* Begin Input material *

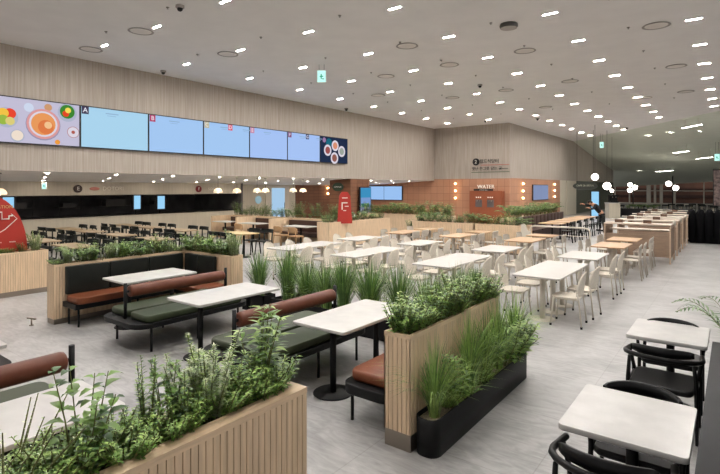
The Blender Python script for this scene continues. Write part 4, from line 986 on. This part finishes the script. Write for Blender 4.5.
for i, (x, y, wd) in enumerate([(-5.4,41.0,2.4),(-3.2,41.6,1.6),(-7.1,41.2,.9)]):
    e = empty('low_partition', (x, y, 0), 0, f'low black partition in front of the window tables, {("middle","right","left")[i]} one', 'partition')
    b = nb(M_black); b.box(-wd/2, wd/2, 0, .3, .05, .62); b.box(-wd/2+.05, wd/2-.05, .05, .25, 0, .05); b.build('body', e)
    b = nb(M_blkglass); b.box(-wd/2-.02, wd/2+.02, -.02, .32, .62, .65); b.build('cap', e)
for i in range(5): plant(BACK, -6.2+i*.42, 41.15, .64, f'on the middle black partition far away, {ORD[i]} from the left', 'plants on the far partition', .8)
def globe_post(x, y, z, gl, label):
    e = empty('globe_floor_lamp', (x, y, 0), 0, label, 'floor lamp')
    b = nb(M_black); b.cyl(0, 0, .03, z, .05, 10); b.lathe([(.001,0),(.22,0),(.22,.03),(.05,.04)], n=20)
    for dx, zz, r in gl: b.tube([(0,0,zz),(dx,0,zz)], .02, 6)
    b.build('post', e)
    for dx, zz, r in gl: b = nb(M_globe); b.ball((dx, 0, zz), r, n=16, m=10); b.build('globe', e)
globe_post(-6.79, 47.53, 2.6, ((-.22,2.42,.18),(.14,2.2,.2),(-.25,1.95,.18)), 'black post lamp with three glowing globes at the far centre')
globe_post(-4.13, 50.0, 3.2, ((-.3,2.52,.22),(.22,2.15,.22)), 'black post lamp with two glowing globes before the windows')
def globe_pend(x, y, z, r, label, top):
    e = empty('globe_pendant', (x, y, z), 0, label, 'pendant lamp')
    b = nb(M_globe); b.ball((0,0,0), r, n=16, m=10); b.build('globe', e)
    b = nb(M_black); b.cyl(0, 0, r*.95, top-z, .008, 6); b.build('cord', e)
globe_pend(-6.7, 32.55, 2.82, .2, 'bright globe pendant nearest, above the oval sign', 6.0)
globe_pend(-6.73, 36.29, 2.28, .24, 'glowing globe pendant over the distant cafe counter', 6.0)
globe_pend(-7.05, 39.81, 1.95, .12, 'small globe lamp right of the cafe counter', slope_z(-7.05, 39.81))
s = empty('oval_sign', (-7.9, 35.4, 2.28), .35, 'dark oval cafe sign with pale lettering hanging beside the globe pendants', 'sign')
b = nb(mat('sign_dark', (34, 38, 30), .5)); b.prism([(.76*math.cos(2*PI*i/28), .27*math.sin(2*PI*i/28)) for i in range(28)], 0, .08); b.xf(Matrix.Rotation(PI/2, 4, 'X')); b.build('plate', s)
text('lettering', 'CAFE 26 SEOUL', .16, (0, -.09, .03), RY, mat('sign_pale', (170, 172, 150), .5), s, .003)
b = nb(M_black); b.cyl(-.5, -.04, .2, 3.72, .01, 6); b.cyl(.5, -.04, .2, 3.72, .01, 6); b.build('hanger', s)
k = tv('digital_kiosk', (-8.07, 39.04, 1.0), .62, 1.85, .64, 'upright lit menu kiosk beside the dark green opening, behind the bending person', 'digital screen', E('os', (150,205,240)), False, .12)
b = nb(M_black); b.box(-.3, .3, -.2, .1, -1.0, -.9); b.build('base', k)
e = empty('cafe_counter', (-6.9, 39.2, 0), .64, 'cream cafe counter with a dark machine on it at the far centre', 'counter')
b = nb(M_cream); b.box(-.4, .4, -.3, .3, 0, 1.05); b.build('body', e)
b = nb(M_white); b.box(-.44, .44, -.34, .34, 1.05, 1.1); b.build('top', e)
e = empty('coffee_machine', (-6.85, 39.2, 1.1), .64, 'dark coffee machine on the cream cafe counter', 'coffee machine')
b = nb(M_blk2); b.box(-.28, .28, -.2, .25, .0, .12); b.box(-.28, .28, 0, .25, .12, .45); b.box(-.28, .28, -.2, .25, .45, .55); b.build('body', e)
b = nb(M_steel); b.cyl(-.12, -.12, .35, .45, .03, 8); b.cyl(.12, -.12, .35, .45, .03, 8); b.build('group_head', e)
e = empty('poster_panel', (-.3, 37.2, 0), .15, 'tall mottled grey and brown poster panel at the right edge', 'poster')
b = nb(M_black); b.box(-.68, .68, 0, .06, 1.05, 3.3); b.cyl(-.5, .03, 0, 1.05, .03, 8); b.cyl(.5, .03, 0, 1.05, .03, 8); b.build('frame', e)
b = nb(mat('poster_print', (150, 130, 125), .5, nscale=5, rgb2=(64, 54, 56))); b.box(-.65, .65, -.01, 0, 1.08, 3.27); b.build('print', e)

# ------------------------------------------------------------------ the bending person
def skin_body(name, verts, edges, radii, root, m, parent, lvl=1):
    me = bpy.data.meshes.new(name); me.from_pydata(verts, edges, []); o = bpy.data.objects.new(name, me); COL.objects.link(o)
    o.parent = parent; me.materials.append(m)
    md = o.modifiers.new('skin', 'SKIN'); md.use_smooth_shade = True
    lay = me.skin_vertices[0] if me.skin_vertices else None
    if lay is None:
        me.attributes  # ensure access
    for i, r in enumerate(radii):
        me.skin_vertices[0].data[i].radius = (r, r) if not isinstance(r, tuple) else r
    me.skin_vertices[0].data[root].use_root = True
    s_ = o.modifiers.new('sub', 'SUBSURF'); s_.levels = lvl; s_.render_levels = lvl
    return o
pr = empty('person', (-5.25, 26.9, 0), .64, 'person in dark clothes bending to the left with one arm stretched forward', 'person')
# facing local -X, seen from the side
V = [(0,0,.88),(-.12,0,1.05),(-.27,0,1.22),(-.38,0,1.33),(-.46,0,1.37),(-.55,0,1.40),(-.62,0,1.42),          # pelvis, spine, chest, neck, head
     (.03,-.10,.82),(.07,-.11,.46),(.14,-.11,.07),(.02,-.12,.03),                                                # right leg
     (.03,.10,.82),(-.02,.11,.46),(.02,.11,.07),(-.10,.12,.03),                                                  # left leg
     (-.36,-.17,1.30),(-.5,-.2,1.1),(-.68,-.18,1.16),(-.74,-.18,1.18),                                           # near arm
     (-.36,.17,1.32),(-.56,.22,1.28),(-.78,.22,1.34),(-.84,.22,1.36)]
Ed = [(0,1),(1,2),(2,3),(3,4),(4,5),(5,6),(0,7),(7,8),(8,9),(9,10),(0,11),(11,12),(12,13),(13,14),(3,15),(15,16),(16,17),(17,18),(3,19),(19,20),(20,21),(21,22)]
Ra = [.13,.12,.14,.11,.05,.09,.085,.09,.062,.042,.04,.09,.062,.042,.04,.055,.042,.03,.028,.055,.042,.03,.028]
n0 = len(V)
for hb, yy in ((18,-.18),(22,.22)):
    hx, _, hz = V[hb]
    for f_, (dy, ln) in enumerate(((-.03,.07),(-.01,.085),(.01,.08),(.03,.065))):
        i0 = len(V); V += [(hx-.04, yy+dy, hz), (hx-.04-ln*.6, yy+dy*1.2, hz-.01), (hx-.04-ln, yy+dy*1.2, hz-.035)]; Ed += [(hb, i0),(i0,i0+1),(i0+1,i0+2)]; Ra += [.01,.009,.008]
    i0 = len(V); V += [(hx-.01, yy-.045, hz-.01),(hx-.04, yy-.06, hz-.03)]; Ed += [(hb,i0),(i0,i0+1)]; Ra += [.011,.009]
body = skin_body('body', V, Ed, Ra, 0, M_skin, pr)
skin_body('sweater', [V[0],V[1],V[2],V[3],V[15],V[16],(-.64,-.185,1.145),V[19],V[20],(-.74,.22,1.325)], [(0,1),(1,2),(2,3),(3,4),(4,5),(5,6),(3,7),(7,8),(8,9)], [.155,.15,.165,.13,.075,.06,.045,.075,.06,.045], 0, M_cloth, pr)
skin_body('trousers', [(0,0,.93),V[7],V[8],(.13,-.11,.10),V[11],V[12],(.015,.11,.10)], [(0,1),(1,2),(2,3),(0,4),(4,5),(5,6)], [.15,.115,.085,.065,.115,.085,.065], 0, M_cloth, pr)
b = nb(M_hair); b.ball((-.575,0,1.455), .105, .1, .08, 16, 10); b.ball((-.50,0,1.43), .07, .09, .075, 12, 8); b.build('hair', pr)
b = nb(M_skin); b.ball((-.69,0,1.395), .02, .014, .014, 8, 6); b.ball((-.6,-.09,1.4), .018, .01, .028, 8, 6); b.ball((-.6,.09,1.4), .018, .01, .028, 8, 6); b.build('face_features', pr)
b = nb(M_black)
for yy in (-.03, .03): b.ball((-.685, yy, 1.42), .008, .008, .008, 6, 4)
b.build('eyes', pr)
b = nb(M_black)
for x, y in ((.07,-.115),(-.05,.115)): b.prism(rrect(x-.13, x+.1, y-.05, y+.05, .04, 4), 0, .08, bev=.02)
b.build('shoes', pr)

for o in [o for o in list(sc.objects) if o.parent is None and o.type in ('EMPTY','MESH') and 'label' not in o and 'kind' not in o]:
    print('unused', o.name)
    for c_ in list(o.children_recursive): bpy.data.objects.remove(c_)
    bpy.data.objects.remove(o)
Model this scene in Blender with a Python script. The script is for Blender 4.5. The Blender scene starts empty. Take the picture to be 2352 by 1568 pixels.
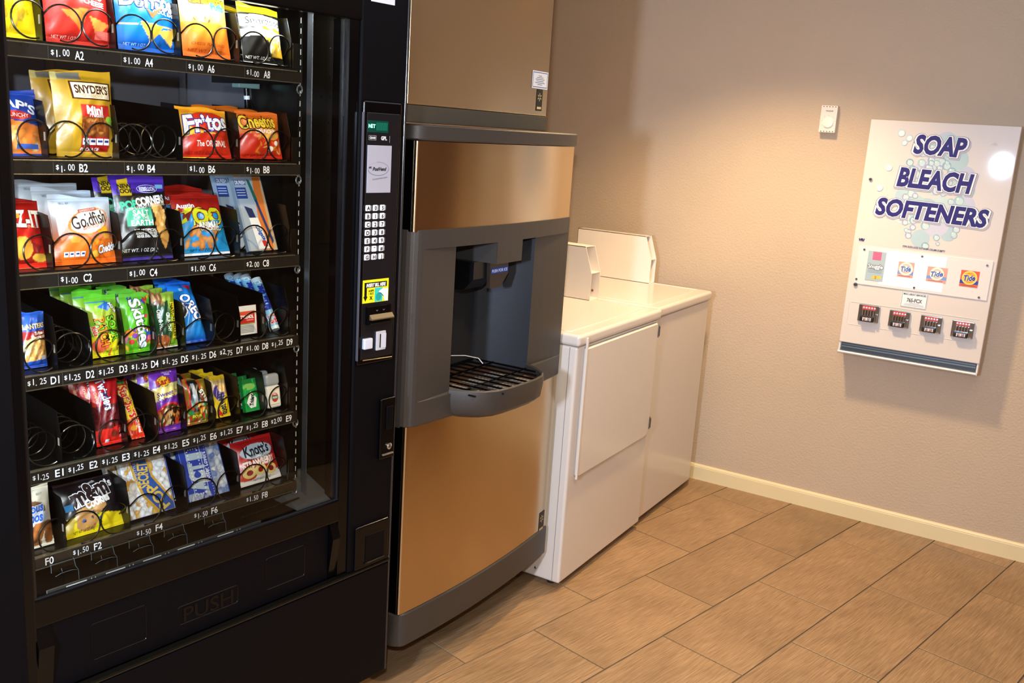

* End Input material *

Requirements:
Copy every line from the records above that contains the word "this".

Correct result:
The Blender Python script for this scene continues. Write part 4, from line 986 on. This part finishes the script. Write for Blender 4.5.
Model this scene in Blender with a Python script. The script is for Blender 4.5. The Blender scene starts empty. Take the picture to be 2352 by 1568 pixels.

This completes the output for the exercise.